Your advisor doesn't explain risk. This is not a one-size-fits-all business. There should be a sit-down session before money changes hands to discuss your financial goals, what risks come with different investments and what fees you'll be paying. If don't feel you can disclose your full financial picture, it's not a fit. After the initial discussion, the lines of communication should remain open. "If your advisor continually gives you vague responses to your questions on risk in your portfolio and the fees you are paying, it may be time to look for an advisor that is more transparent," says John H. Foard III, senior wealth advisor for Hobart Financial Group in Charlotte, North Carolina.

There is a mismatch of opinions and goals. "If there is a difference of opinion on investment philosophy, time horizons or outlooks on risk, those may be common red flags that you should understand. If any of these situations rub you the wrong way, you must move on to a new advisor relationship," says Jerry Lombard, president of the private client group at Janney Montgomery Scott in Philadelphia. Keep in mind, however, that if you have lofty and unrealistic expectations for returns, risk and fees, it can make the advisor-client relationship choppy, Lombard says.

Your advisor doesn't have experience in the area you need. If you're planning for retirement while also saving for your child's education, working with an advisor who has experience in both of these areas is important, Lombard says.

You aren't being treated the way you want to be treated. Treating you like you just wouldn't understand things, or talking above your head and not listening to your goals is not OK. "We recently had a consumer [who transferred to us after she] felt that her advisor was not listening to her or her investment suggestions," says Raghav Sharma at GuideVine, and investor matching service in Manhattan. "Even though she had worked with this advisor for several years, she was increasingly feeling that he had placed her in the 'little old lady' bucket and was condescending when it came to answering her questions. She did not feel heard or understood by her advisor, who treated her like a pile of assets and not an actual client."

Your advisor is acting like a salesman. Promising lofty returns that can't maintain expectations usually gets an advisor fired -- or worse, Jacobs says. Some advisors get paid when your money shifts between investments, so the more churn they make by you shifting assets, the more money they make. The problem is that each shift usually costs you a fee. You should be skeptical if there is constant turnover in the portfolio generating massive fees, if your advisor is always pushing high-fee solutions or always selling insurance products as solutions, says Rocky Lalvani, who represents clients as an enrolled agent with the IRS and financial coach in Harrisburg, Pennsylvania. And some advisors offer long contracts that tie you up for years and guarantee them an income stream, he says.

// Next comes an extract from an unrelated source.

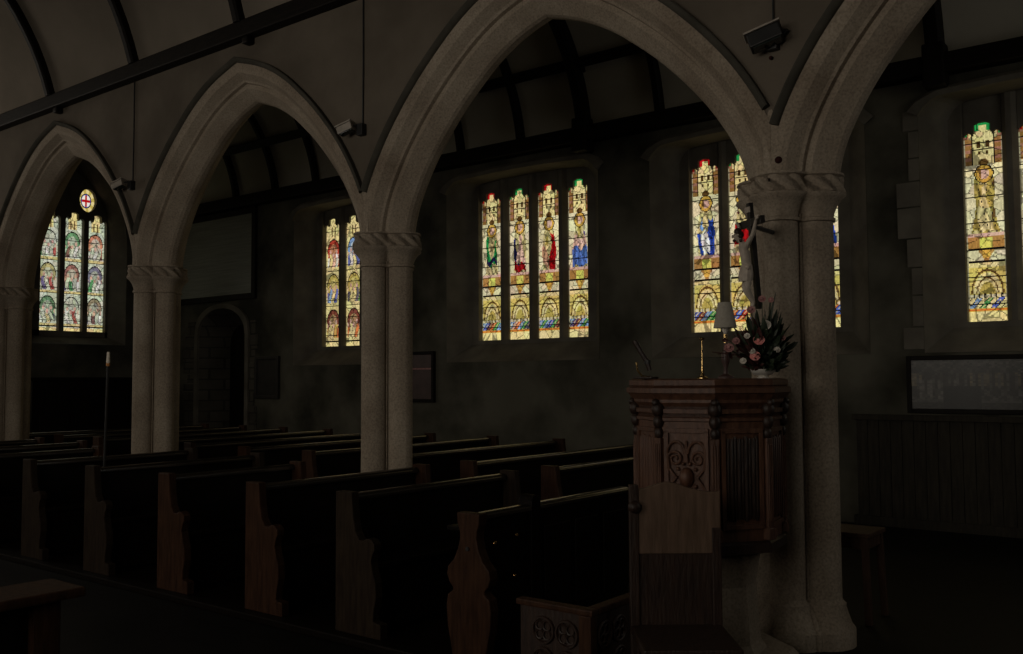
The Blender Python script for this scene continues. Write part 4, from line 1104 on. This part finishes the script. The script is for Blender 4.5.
# ------------------------------------------------------------------ clergy stall in front of the pulpit
cl, cr_ = atdepth(629, 480, 4.45), atdepth(719, 482, 4.45)
cc = (cl + cr_) / 2; wv = (cr_ - cl); wv.z = 0; hw = wv.length / 2; wd = wv.normalized(); fwd = Vector((wd.y, -wd.x, 0))
if fwd.dot(-cc) < 0: fwd = -fwd
e = empty('stall_chair', (cc.x, cc.y, 0)); tag(e, 'pale oak stall chair with a wavy crest standing before the pulpit', 'chair')
base = Vector((cc.x, cc.y, 0))
def Q(a, f, z): return base + wd * a + fwd * f + UP * z
crest = [(-hw + .0, .78)] + [(-hw + .0 + 2 * hw * i / 20, 1.078 + .036 * math.exp(-((i / 20 - .42) / .2) ** 2) - .012 * math.exp(-((i / 20 - .9) / .14) ** 2)) for i in range(21)] + [(hw - .0, .78)]
MB().prism(crest, lambda a, z: Q(a, -.012, z), lambda a, z: Q(a, .018, z)).build('back_crest', STALLWOOD, e, bevel=.005)
MB().bbox(Q(.0, 0, .53), wd * (hw - .03), fwd * .010, UP * .26).build('back_panel', CARVEDD, e)
pb = MB()
MB().bbox(Q(-hw + .02, 0, .55), wd * .022, fwd * .022, UP * .55).build('post', CARVEDD, e, bevel=.005)
MB().bbox(Q(hw - .02, 0, .45), wd * .022, fwd * .022, UP * .45).build('post', CARVEDD, e, bevel=.005)
MB().ball(tuple(Q(-hw + .02, .03, 1.0)), .030).build('finial', CARVEDD, e, smooth=True)
for s in (-1, 1): MB().bbox(Q(s * (hw - .03), .38, .2), wd * .02, fwd * .02, UP * .2).build('leg', CARVEDD, e, bevel=.005)
MB().bbox(Q(0, .21, .43), wd * hw, fwd * .22, UP * .02).build('seat', CARVEDD, e, bevel=.008)
MB().bbox(Q(0, .40, .37), wd * (hw - .03), fwd * .012, UP * .04).build('rail', CARVEDD, e)
# carved low desk to the left
K = atdepth(590, 612, 4.3); kx, ky, kz = K.x, K.y, K.z
e = empty('carved_stall_front', (kx, ky, 0)); tag(e, 'low dark oak stall front with carved tracery panels at the bottom edge', 'stall front')
MB().box(kx - .40, kx, ky, ky + .03, .0, kz - .015).build('panel', CARVEDD, e)
MB().box(kx - .03, kx, ky + .03, ky + .40, .0, kz - .015).build('panel', CARVEDD, e)
MB().box(kx - .42, kx + .02, ky - .015, ky + .045, kz - .02, kz + .01).build('cap_rail', PEWEND, e, bevel=.008)
MB().box(kx - .045, kx + .02, ky + .045, ky + .42, kz - .02, kz + .01).build('cap_rail', PEWEND, e, bevel=.008)
def tracery(o_, du, L_, z0, z1, nn):
    m_ = MB(); h = z1 - z0
    for i in range(2):
        for j in range(3):
            c = o_ + du * (L_ * (i + .5) / 2) + UP * (z0 + h * (j + .5) / 3); r = min(L_ / 4, h / 6) * .88
            m_.tube([c + nn * .006 + (du * cos(t) + UP * sin(t)) * r for t in [2 * pi * k / 20 for k in range(21)]], .008, 6)
            for q in range(4):
                a = pi / 4 + q * pi / 2; m_.tube([c + nn * .005 + (du * cos(a) + UP * sin(a)) * r * .5 + (du * cos(t) + UP * sin(t)) * r * .36 for t in [2 * pi * k / 10 for k in range(11)]], .005, 5)
    return m_
X1, Y1 = Vector((1, 0, 0)), Vector((0, 1, 0))
tracery(Vector((kx - .33, ky, 0)), X1, .27, .06, kz - .05, -Y1).build('tracery_panel', CARVEDD, e, smooth=True)
tracery(Vector((kx, ky + .05, 0)), Y1, .26, .06, kz - .05, X1).build('tracery_panel', CARVEDD, e, smooth=True)
MB().box(kx - .055, kx + .012, ky - .014, ky + .04, .02, kz - .02).build('corner_post', PEWEND, e, bevel=.005)

# ------------------------------------------------------------------ small table beside the nearest pier
tx, ty = -2.16, 6.46
e = empty('side_table', (tx, ty, 0)); tag(e, 'small plain wooden table with splayed legs half hidden by the nearest pier', 'table')
MB().box(tx - .185, tx + .185, ty - .185, ty + .185, .555, .585).build('table_top', TABLEWOOD, e, bevel=.006)
MB().box(tx - .165, tx + .165, ty - .165, ty + .165, .48, .556).build('apron', TABLEWOOD, e)
for sx in (-1, 1):
    for sy in (-1, 1):
        MB().rings([[(tx + sx * q + i_ * .02, ty + sy * q + j_ * .02, z) for i_, j_ in ((-1, -1), (1, -1), (1, 1), (-1, 1))] for q, z in ((.17, 0), (.15, .556))]).build('leg', TABLEWOOD, e)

Your advisor is secretive. No topic should be off limits for discussion. Financial planner Tim Plachta of Reliant Wealth Management in Austin, Texas, recalls a client who left her previous advisor because he refused to explain what she was invested in. "When she would ask him for an explanation, the only response she would get was, 'Don't worry -- it's invested in good stuff. It's all taken care of.'" Always ask yourself whether you can trust your advisor with your financial future.